A aplicação da tese do marco temporal afetaria todos esses territórios em estudo e que têm, em seus arredores, diversos requerimentos de mineração e propriedades privadas.

Para Ana Alfinito, da Amazon Watch, isso mostra como a tese do marco temporal interessa a setores econômicos e políticos específicos.

“Busca fortalecer um projeto de país de uso da terra, de modelo econômico, de modelo político, projeto contrário à possibilidade de existência e garantia dos direitos indígenas”, afirma.

Presidente do Ibram (Instituto Brasileiro de Mineração), Raul Jungmann afirma que a posição da entidade “é de que não cabe nenhum tipo de exploração em terras indígenas”.

“Nossa posição e de nossos afiliados é de não avançar, nem pressionar quanto a isso [mineração nos territórios], é um tema delicado para o setor. Nossa posição é de absoluta cautela”, completou.

Para Maurício Terena, advogado da Apib (Articulação dos Povos Indígenas do Brasil), o marco temporal “cai como uma luva” para esses casos, inclusive porque já prevê a exploração de atividades econômicas dentro dos territórios.

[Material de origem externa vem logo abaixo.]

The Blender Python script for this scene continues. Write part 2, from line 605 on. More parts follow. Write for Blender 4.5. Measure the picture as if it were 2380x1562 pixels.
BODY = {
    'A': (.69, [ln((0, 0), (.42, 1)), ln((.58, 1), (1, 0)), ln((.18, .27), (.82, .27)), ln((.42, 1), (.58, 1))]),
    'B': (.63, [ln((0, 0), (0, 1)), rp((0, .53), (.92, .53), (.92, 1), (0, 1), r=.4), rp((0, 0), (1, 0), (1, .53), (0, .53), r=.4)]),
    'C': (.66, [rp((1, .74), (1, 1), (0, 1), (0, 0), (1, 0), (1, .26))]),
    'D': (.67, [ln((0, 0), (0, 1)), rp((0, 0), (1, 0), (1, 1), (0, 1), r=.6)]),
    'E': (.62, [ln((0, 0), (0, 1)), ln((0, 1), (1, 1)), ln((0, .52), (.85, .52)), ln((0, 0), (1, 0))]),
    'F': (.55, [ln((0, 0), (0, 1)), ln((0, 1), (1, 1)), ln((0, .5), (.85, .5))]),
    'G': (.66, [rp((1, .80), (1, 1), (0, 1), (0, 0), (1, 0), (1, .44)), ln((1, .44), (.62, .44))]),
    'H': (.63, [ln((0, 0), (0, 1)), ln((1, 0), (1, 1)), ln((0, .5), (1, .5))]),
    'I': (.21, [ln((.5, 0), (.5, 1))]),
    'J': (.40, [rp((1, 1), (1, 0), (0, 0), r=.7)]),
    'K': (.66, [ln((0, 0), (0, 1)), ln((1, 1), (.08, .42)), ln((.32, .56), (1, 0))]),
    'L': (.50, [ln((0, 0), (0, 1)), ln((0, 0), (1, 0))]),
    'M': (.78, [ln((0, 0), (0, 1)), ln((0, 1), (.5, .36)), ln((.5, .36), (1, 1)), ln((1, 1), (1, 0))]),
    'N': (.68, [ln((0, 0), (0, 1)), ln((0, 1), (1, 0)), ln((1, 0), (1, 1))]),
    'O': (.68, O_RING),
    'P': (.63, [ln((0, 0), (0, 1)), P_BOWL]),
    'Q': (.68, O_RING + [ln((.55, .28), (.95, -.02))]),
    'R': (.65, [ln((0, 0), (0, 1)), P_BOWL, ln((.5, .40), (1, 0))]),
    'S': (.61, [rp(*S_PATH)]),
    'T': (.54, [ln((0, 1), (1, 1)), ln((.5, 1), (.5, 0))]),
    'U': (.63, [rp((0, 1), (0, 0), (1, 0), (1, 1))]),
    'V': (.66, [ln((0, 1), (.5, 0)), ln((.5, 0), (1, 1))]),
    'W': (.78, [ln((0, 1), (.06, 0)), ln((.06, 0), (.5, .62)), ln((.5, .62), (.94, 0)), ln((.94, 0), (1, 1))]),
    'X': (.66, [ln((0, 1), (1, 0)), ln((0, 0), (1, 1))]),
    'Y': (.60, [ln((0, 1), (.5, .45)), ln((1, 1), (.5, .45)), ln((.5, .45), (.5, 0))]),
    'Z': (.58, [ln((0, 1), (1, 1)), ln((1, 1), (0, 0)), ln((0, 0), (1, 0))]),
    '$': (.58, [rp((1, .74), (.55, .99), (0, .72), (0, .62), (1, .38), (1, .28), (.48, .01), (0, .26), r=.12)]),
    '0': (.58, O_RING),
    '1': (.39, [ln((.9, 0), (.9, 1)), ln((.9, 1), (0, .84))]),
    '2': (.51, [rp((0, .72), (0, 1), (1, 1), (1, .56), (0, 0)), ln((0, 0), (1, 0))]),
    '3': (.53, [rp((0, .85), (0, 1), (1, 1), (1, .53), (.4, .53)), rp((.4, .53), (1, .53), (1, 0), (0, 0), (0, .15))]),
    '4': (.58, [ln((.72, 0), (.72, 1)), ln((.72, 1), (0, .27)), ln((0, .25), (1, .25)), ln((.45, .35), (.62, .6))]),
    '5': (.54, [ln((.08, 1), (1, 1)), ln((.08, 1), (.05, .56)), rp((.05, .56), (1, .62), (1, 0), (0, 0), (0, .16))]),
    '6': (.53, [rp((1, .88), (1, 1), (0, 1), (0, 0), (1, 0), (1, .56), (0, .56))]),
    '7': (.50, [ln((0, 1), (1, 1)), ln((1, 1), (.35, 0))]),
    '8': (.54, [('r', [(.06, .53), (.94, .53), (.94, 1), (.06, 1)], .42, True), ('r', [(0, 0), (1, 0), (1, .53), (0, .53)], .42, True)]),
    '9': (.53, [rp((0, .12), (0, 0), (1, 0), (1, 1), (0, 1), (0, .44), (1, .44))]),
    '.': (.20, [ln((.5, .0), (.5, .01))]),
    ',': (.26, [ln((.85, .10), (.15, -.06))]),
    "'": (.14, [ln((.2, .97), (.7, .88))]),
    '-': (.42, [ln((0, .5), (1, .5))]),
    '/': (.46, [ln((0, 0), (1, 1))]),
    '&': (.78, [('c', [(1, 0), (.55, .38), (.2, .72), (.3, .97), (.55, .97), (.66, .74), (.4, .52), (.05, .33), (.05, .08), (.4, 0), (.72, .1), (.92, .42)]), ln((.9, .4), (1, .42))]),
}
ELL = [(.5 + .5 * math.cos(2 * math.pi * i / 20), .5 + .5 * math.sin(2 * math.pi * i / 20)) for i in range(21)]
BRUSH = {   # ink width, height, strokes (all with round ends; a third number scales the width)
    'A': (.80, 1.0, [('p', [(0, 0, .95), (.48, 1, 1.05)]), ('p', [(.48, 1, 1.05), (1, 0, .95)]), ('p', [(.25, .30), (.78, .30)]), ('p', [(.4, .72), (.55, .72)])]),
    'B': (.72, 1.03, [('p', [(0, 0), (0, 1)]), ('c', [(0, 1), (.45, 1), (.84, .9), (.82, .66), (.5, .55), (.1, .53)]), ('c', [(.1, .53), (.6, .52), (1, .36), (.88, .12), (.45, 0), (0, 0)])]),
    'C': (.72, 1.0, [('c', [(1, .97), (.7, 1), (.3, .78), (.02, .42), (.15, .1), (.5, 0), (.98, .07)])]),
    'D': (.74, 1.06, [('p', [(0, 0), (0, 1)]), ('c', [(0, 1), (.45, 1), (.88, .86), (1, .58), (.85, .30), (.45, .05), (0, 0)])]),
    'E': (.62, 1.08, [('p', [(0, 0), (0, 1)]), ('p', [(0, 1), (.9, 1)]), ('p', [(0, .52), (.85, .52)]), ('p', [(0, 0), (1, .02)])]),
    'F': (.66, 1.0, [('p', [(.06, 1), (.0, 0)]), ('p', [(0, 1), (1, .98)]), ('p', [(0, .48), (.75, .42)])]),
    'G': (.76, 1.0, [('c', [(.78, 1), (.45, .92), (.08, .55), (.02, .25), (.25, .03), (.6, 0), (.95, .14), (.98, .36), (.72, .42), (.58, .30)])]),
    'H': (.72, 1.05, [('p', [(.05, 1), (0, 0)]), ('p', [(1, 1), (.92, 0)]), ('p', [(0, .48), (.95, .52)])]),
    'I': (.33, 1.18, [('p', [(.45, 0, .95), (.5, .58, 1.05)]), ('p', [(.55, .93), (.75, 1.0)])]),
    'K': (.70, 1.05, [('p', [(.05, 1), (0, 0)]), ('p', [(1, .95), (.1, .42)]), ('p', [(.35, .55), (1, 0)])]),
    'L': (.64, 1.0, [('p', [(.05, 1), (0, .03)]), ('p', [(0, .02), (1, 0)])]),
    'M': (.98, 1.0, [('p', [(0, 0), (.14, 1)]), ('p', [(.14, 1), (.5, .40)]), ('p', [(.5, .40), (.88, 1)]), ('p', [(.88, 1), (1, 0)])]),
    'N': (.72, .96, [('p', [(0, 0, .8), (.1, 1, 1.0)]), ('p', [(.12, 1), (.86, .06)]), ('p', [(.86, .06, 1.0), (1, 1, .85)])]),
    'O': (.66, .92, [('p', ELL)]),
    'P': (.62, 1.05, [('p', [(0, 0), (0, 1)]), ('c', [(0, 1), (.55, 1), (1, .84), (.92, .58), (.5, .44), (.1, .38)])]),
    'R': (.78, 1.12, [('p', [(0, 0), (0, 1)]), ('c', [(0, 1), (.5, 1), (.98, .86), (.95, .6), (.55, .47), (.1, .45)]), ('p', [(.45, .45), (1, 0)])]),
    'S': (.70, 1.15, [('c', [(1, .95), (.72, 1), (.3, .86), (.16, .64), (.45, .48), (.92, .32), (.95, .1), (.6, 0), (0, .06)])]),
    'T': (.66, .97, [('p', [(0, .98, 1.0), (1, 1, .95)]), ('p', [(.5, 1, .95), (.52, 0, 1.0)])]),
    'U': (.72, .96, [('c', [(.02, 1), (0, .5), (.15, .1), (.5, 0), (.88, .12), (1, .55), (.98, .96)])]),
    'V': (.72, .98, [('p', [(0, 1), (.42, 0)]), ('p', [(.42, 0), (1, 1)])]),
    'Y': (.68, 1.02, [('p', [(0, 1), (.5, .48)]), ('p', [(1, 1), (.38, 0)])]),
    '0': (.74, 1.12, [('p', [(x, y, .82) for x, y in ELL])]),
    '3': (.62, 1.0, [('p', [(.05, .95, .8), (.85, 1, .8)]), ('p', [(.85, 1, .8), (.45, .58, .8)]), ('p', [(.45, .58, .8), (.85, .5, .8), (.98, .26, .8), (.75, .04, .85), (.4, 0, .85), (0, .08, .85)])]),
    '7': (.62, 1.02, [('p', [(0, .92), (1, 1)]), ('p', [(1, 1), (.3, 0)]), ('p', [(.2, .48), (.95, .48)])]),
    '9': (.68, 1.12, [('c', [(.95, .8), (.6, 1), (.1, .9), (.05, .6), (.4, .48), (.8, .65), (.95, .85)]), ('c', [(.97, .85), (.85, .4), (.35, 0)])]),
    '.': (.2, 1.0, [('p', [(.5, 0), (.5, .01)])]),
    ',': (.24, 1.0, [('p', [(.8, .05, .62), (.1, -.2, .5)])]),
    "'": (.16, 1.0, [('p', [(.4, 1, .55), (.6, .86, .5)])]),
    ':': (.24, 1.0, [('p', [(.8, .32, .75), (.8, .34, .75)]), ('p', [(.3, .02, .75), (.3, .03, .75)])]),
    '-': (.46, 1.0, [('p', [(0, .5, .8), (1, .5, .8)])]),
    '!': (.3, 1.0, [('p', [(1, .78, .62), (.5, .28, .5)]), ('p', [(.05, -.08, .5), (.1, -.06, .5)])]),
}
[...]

“Fica um conceito aberto no qual cabe, inclusive, atividades econômicas que causem prejuízo ambiental”, diz. “Ele viola diretamente a garantia do usufruto exclusivo aos indígenas. É curioso observar o movimento político de olhar para terras indígenas e ver ali uma commodity.”

A ANM foi procurada, mas não respondeu aos questionamentos da reportagem.

Atualmente, seis terras indígenas aguardam apenas o aval do presidente Lula para serem demarcadas. Dessas, as que têm mais incidência em seus arredores ficam em Santa Catarina: Toldo Imbu e Xapecó (Pinhalzinho-Canhadão) —respectivamente, com 35 e 12 registros no CAR.

Esses seis territórios compõem um grupo de 14 apontados por movimentos indígenas como prontos para homologação desde o início do governo Lula. No entanto, até aqui, apenas oito foram demarcados.

Já dentre todos os territórios em estudo, das mais de 10 mil autorizações de exploração mineral dadas pela ANM, quase 1.500 são para exploração de areia no Rio Grande do Sul.